A guerilla war cannot be won without a popular base. The repressive governments of the French and the Japanese had created the conditions for revolt. The people who led the revolution were Vietnamese; the people who constituted the base of the movement were the Vietnamese peasantry.

At the time the entire country was solidly behind the revolutionary government. While in power, Ho Chi Minh began extensive programs of land and educational reform. But the new regime was short-lived. In order to re-establish colonial control, the French overthrew Ho Chi Minh's government in the South and reinstated a puppet regime headed by Bao Dai.

French Control Falters

But France was unable to maintain, control over the country-side. Faced with consolidated Communist power backed by the peasantry, they could only have found local support among the disinherited landlords and the remnants of the pre-war colonial administration. Attempts to re-establish the landlords failed, however, and the French were forced to fight a long and increasingly hopeless war against the Viet Minh, the peasant guerilla forces.

With the victory of the Communist movement in China in 1949, the United States became increasingly involved in Southeast Asia. During the Korean War the U.S. expanded its economic and military aid to Laos and Vietnam as a part of the overall "containment" policy against China. By 1954 the Americans were paying 78 percent of the French military budget in Vietnam.

Nevertheless, the French colonial regime continued to lose group to the revolutionary Viet Minh from 1946 to 1954. Once more, a popular revolution, based on peasant discontent, broke out. Production and agriculture had already fallen by half; the peasants liberated by the Viet Minh from the burden of rent and excessive taxes were not prepared politically or economically to accept their return.

U.S. Seeks Wider Involvement

By 1954 the French held little more than the Saigon area and were willing to withdraw. But the United States government did not desire a peaceful solution to the Vietnamese war; rather, it wished to internationalize the fighting. Secretary of State John Foster Dulles even offered nuclear weapons to the French government to use against the Viet Minh, but France refused.

After the defeat of the French at Dien Bien Phu, a conference was called in Geneva in May, 1954. The solution worked out there took no account of the support for the Viet Minh among the peasantry throughout Vietnam: it temporarily divided the country along the 17th parallel and established a Franco-American sphere of influence in the South. This division, supported two distinct objectives: the American intention to keep military and diplomatic pressure on China and the British desire to keep Communist control as far north of Malaya as possible. The U.S., however, refused to sign the agreement, merely promising not to violate its provisions.

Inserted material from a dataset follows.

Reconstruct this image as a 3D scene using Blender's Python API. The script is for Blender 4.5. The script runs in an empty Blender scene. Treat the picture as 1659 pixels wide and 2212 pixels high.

In this partition, lies the origin of the present crisis in Vietnam. The Geneva accord promised that nation-wide elections would be held in July, 1956, to reunite the North and the South. But the United States had no intenion of permitting the election. As President Eisenhower stated in his memories. "I have never talked or corresponded with a person knowledgeable in Indochinese affairs who did not agree that had elections been held as of the time of fighting, possible 80 percent of the population would have voted for the Communist Ho Chi Minh as their leader." Some observers have estimated that the Viet Minh was even stronger in the South than in the North.